• EXERCISE:
Every record must be transcribed in its entirety, apart from the images, which are to be omitted.

★ ★ ★ ★ ★

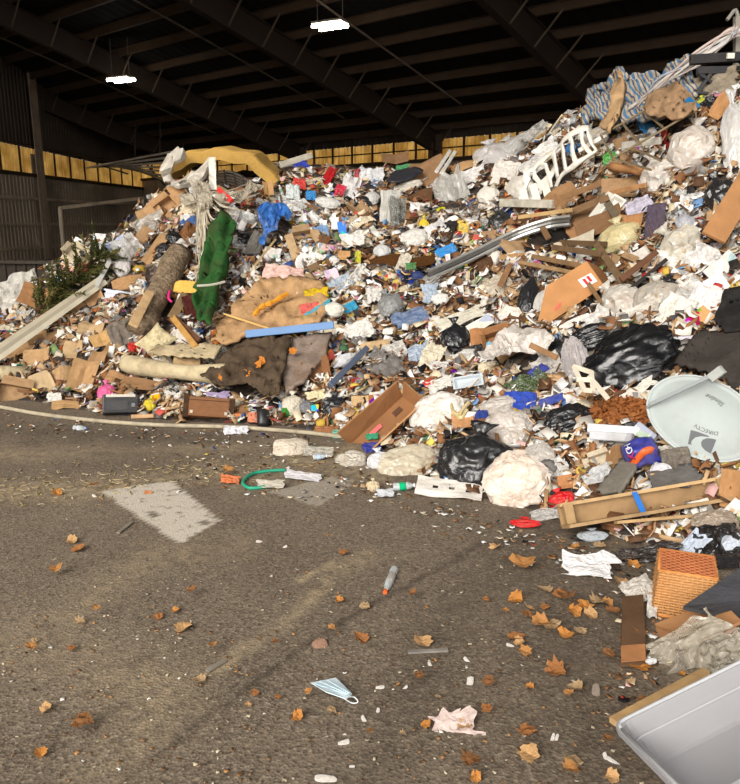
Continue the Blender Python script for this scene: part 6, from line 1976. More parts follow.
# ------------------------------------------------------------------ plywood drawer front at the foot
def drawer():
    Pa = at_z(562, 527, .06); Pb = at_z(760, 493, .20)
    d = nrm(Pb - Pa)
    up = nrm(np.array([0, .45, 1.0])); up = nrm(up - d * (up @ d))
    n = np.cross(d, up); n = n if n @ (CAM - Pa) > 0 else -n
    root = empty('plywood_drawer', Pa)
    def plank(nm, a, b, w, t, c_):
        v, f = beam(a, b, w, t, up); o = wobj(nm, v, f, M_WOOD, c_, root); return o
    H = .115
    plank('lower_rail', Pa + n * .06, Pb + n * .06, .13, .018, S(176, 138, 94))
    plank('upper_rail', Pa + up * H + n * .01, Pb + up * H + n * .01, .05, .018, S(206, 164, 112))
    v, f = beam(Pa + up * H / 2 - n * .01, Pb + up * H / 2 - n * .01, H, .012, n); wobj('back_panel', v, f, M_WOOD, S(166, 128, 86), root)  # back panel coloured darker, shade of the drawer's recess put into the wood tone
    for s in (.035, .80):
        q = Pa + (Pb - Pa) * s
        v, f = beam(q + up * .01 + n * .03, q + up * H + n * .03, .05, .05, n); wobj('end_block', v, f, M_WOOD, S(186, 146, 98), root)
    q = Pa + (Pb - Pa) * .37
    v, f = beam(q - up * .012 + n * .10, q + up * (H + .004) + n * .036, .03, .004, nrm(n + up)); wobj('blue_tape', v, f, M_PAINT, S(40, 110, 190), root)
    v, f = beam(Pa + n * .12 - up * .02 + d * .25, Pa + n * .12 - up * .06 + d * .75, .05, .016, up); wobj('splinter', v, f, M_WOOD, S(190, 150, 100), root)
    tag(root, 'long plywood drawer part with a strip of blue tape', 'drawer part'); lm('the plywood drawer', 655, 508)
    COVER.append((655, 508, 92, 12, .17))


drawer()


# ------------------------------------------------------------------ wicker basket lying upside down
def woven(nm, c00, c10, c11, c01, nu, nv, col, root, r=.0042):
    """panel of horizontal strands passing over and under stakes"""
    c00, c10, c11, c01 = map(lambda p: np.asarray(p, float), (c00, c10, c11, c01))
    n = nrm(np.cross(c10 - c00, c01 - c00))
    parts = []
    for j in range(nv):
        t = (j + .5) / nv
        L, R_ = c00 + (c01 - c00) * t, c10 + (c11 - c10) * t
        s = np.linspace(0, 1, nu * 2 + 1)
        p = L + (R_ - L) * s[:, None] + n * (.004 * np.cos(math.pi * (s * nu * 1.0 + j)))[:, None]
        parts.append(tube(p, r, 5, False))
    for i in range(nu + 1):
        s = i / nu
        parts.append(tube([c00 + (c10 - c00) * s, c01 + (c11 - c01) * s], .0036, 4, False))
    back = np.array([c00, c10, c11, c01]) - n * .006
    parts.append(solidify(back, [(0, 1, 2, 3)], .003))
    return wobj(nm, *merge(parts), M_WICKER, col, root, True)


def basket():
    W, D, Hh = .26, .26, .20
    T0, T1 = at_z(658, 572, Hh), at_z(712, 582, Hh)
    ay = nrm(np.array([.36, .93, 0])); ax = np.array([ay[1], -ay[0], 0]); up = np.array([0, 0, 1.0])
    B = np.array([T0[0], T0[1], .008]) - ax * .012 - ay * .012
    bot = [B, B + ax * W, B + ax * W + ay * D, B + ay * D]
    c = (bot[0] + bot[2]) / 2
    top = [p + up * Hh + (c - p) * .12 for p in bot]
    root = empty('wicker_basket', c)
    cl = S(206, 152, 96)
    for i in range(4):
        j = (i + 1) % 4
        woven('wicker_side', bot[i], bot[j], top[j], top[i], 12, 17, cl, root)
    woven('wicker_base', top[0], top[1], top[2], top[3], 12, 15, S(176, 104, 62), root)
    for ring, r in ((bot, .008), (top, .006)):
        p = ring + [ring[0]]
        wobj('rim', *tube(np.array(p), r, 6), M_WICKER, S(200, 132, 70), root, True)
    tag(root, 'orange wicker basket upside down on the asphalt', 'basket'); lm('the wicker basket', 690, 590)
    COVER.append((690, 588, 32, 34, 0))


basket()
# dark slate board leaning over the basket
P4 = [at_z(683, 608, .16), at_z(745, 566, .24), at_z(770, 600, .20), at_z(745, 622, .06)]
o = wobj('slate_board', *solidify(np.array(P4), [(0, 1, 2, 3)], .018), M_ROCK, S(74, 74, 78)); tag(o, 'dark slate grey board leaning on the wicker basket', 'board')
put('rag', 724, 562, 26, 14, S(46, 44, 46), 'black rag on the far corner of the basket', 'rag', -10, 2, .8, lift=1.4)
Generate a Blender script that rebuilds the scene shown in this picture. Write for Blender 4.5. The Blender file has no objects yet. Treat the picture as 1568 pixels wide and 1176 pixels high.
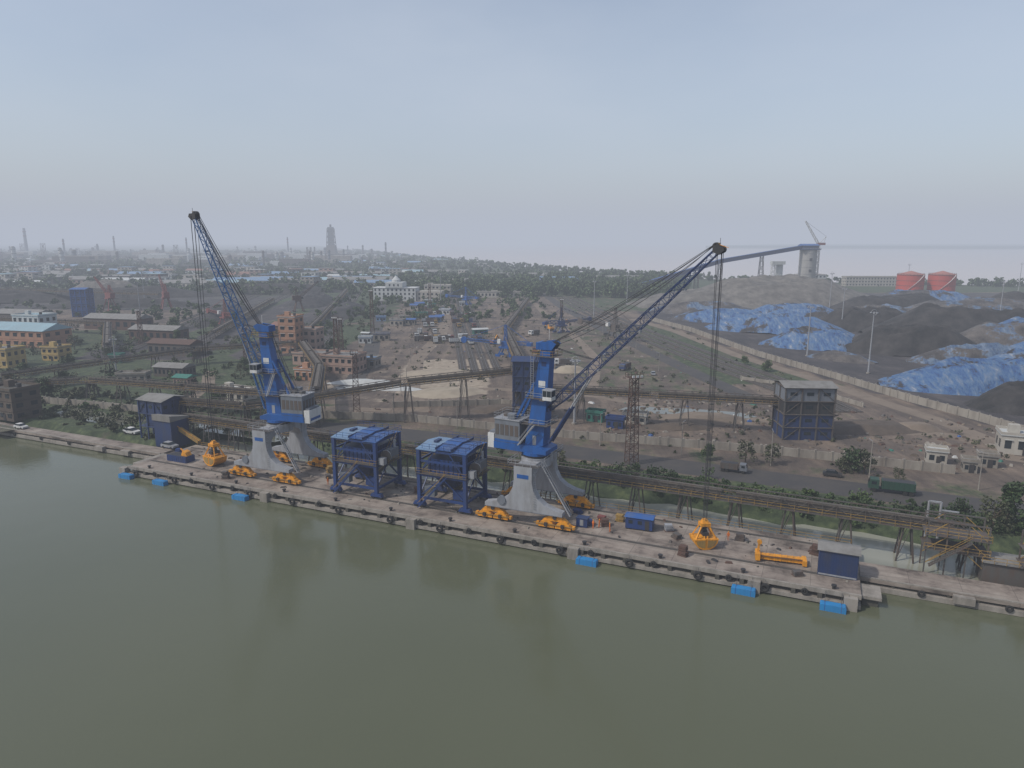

★ ★ ★ ★ ★

• EXERCISE RESULT:
Continue the Blender Python script for this scene: part 6, from line 1976. More parts follow.
# ------------------------------------------------------------------ plywood drawer front at the foot
def drawer():
    Pa = at_z(562, 527, .06); Pb = at_z(760, 493, .20)
    d = nrm(Pb - Pa)
    up = nrm(np.array([0, .45, 1.0])); up = nrm(up - d * (up @ d))
    n = np.cross(d, up); n = n if n @ (CAM - Pa) > 0 else -n
    root = empty('plywood_drawer', Pa)
    def plank(nm, a, b, w, t, c_):
        v, f = beam(a, b, w, t, up); o = wobj(nm, v, f, M_WOOD, c_, root); return o
    H = .115
    plank('lower_rail', Pa + n * .06, Pb + n * .06, .13, .018, S(176, 138, 94))
    plank('upper_rail', Pa + up * H + n * .01, Pb + up * H + n * .01, .05, .018, S(206, 164, 112))
    v, f = beam(Pa + up * H / 2 - n * .01, Pb + up * H / 2 - n * .01, H, .012, n); wobj('back_panel', v, f, M_WOOD, S(166, 128, 86), root)  # back panel coloured darker, shade of the drawer's recess put into the wood tone
    for s in (.035, .80):
        q = Pa + (Pb - Pa) * s
        v, f = beam(q + up * .01 + n * .03, q + up * H + n * .03, .05, .05, n); wobj('end_block', v, f, M_WOOD, S(186, 146, 98), root)
    q = Pa + (Pb - Pa) * .37
    v, f = beam(q - up * .012 + n * .10, q + up * (H + .004) + n * .036, .03, .004, nrm(n + up)); wobj('blue_tape', v, f, M_PAINT, S(40, 110, 190), root)
    v, f = beam(Pa + n * .12 - up * .02 + d * .25, Pa + n * .12 - up * .06 + d * .75, .05, .016, up); wobj('splinter', v, f, M_WOOD, S(190, 150, 100), root)
    tag(root, 'long plywood drawer part with a strip of blue tape', 'drawer part'); lm('the plywood drawer', 655, 508)
    COVER.append((655, 508, 92, 12, .17))


drawer()


# ------------------------------------------------------------------ wicker basket lying upside down
def woven(nm, c00, c10, c11, c01, nu, nv, col, root, r=.0042):
    """panel of horizontal strands passing over and under stakes"""
    c00, c10, c11, c01 = map(lambda p: np.asarray(p, float), (c00, c10, c11, c01))
    n = nrm(np.cross(c10 - c00, c01 - c00))
    parts = []
    for j in range(nv):
        t = (j + .5) / nv
        L, R_ = c00 + (c01 - c00) * t, c10 + (c11 - c10) * t
        s = np.linspace(0, 1, nu * 2 + 1)
        p = L + (R_ - L) * s[:, None] + n * (.004 * np.cos(math.pi * (s * nu * 1.0 + j)))[:, None]
        parts.append(tube(p, r, 5, False))
    for i in range(nu + 1):
        s = i / nu
        parts.append(tube([c00 + (c10 - c00) * s, c01 + (c11 - c01) * s], .0036, 4, False))
    back = np.array([c00, c10, c11, c01]) - n * .006
    parts.append(solidify(back, [(0, 1, 2, 3)], .003))
    return wobj(nm, *merge(parts), M_WICKER, col, root, True)


def basket():
    W, D, Hh = .26, .26, .20
    T0, T1 = at_z(658, 572, Hh), at_z(712, 582, Hh)
    ay = nrm(np.array([.36, .93, 0])); ax = np.array([ay[1], -ay[0], 0]); up = np.array([0, 0, 1.0])
    B = np.array([T0[0], T0[1], .008]) - ax * .012 - ay * .012
    bot = [B, B + ax * W, B + ax * W + ay * D, B + ay * D]
    c = (bot[0] + bot[2]) / 2
    top = [p + up * Hh + (c - p) * .12 for p in bot]
    root = empty('wicker_basket', c)
    cl = S(206, 152, 96)
    for i in range(4):
        j = (i + 1) % 4
        woven('wicker_side', bot[i], bot[j], top[j], top[i], 12, 17, cl, root)
    woven('wicker_base', top[0], top[1], top[2], top[3], 12, 15, S(176, 104, 62), root)
    for ring, r in ((bot, .008), (top, .006)):
        p = ring + [ring[0]]
        wobj('rim', *tube(np.array(p), r, 6), M_WICKER, S(200, 132, 70), root, True)
    tag(root, 'orange wicker basket upside down on the asphalt', 'basket'); lm('the wicker basket', 690, 590)
    COVER.append((690, 588, 32, 34, 0))


basket()
# dark slate board leaning over the basket
P4 = [at_z(683, 608, .16), at_z(745, 566, .24), at_z(770, 600, .20), at_z(745, 622, .06)]
o = wobj('slate_board', *solidify(np.array(P4), [(0, 1, 2, 3)], .018), M_ROCK, S(74, 74, 78)); tag(o, 'dark slate grey board leaning on the wicker basket', 'board')
put('rag', 724, 562, 26, 14, S(46, 44, 46), 'black rag on the far corner of the basket', 'rag', -10, 2, .8, lift=1.4)
Generate a Blender script that rebuilds the scene shown in this picture. Write for Blender 4.5. The Blender file has no objects yet. Treat the picture as 1568 pixels wide and 1176 pixels high.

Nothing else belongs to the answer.